The Hawthorne effect refers to a phenomenon which is thought to occur when people observed during a research study temporarily change their behavior or performance (this can also be referred to as demand characteristics). Others have broadened the definition to mean that people’s behavior and performance change following any new or increased attention. The Hawthorne studies have had a dramatic effect on management in organizations and understanding the impact of different factors in the workplace.
The purpose of the original experiments was to study the effect of lighting on workers’ productivity. When researchers found that productivity almost always increased after a change in illumination, no matter what the level of illumination was, a second set of experiments began, supervised by Harvard University professors Elton Mayo, Fritz Roethlisberger, and William J. Dickson.

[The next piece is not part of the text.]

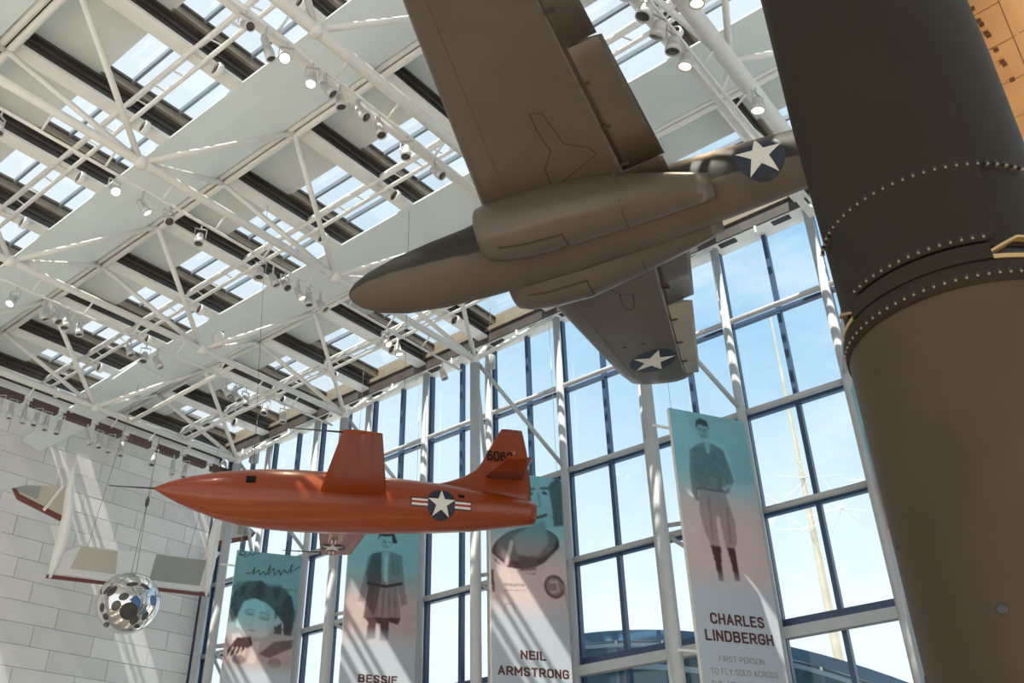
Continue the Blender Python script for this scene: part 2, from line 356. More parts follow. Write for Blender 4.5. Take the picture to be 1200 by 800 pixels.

They experimented on other types of changes in the working environment, using a study group of five young women. Again, no matter the change in conditions, the women nearly always produced more. The researchers reported that they had accidentally found a way to increase productivity. The effect was an important milestone in industrial and organizational psychology and in organizational behavior, bringing awareness to the impact of social factors and socialization in the workplace. In this way, management and researchers alike recognize that people are essentially social beings, and their relationships with others are highly significant in everything that they do.
However, some researchers have questioned the validity of the effect because of the experiments’ design and faulty interpretations. Thus, the Hawthorne effect refers not only to the findings relating to productivity, but also to the issue of people's behavior being changed by the experimental study itself, which confounds the factors under investigation.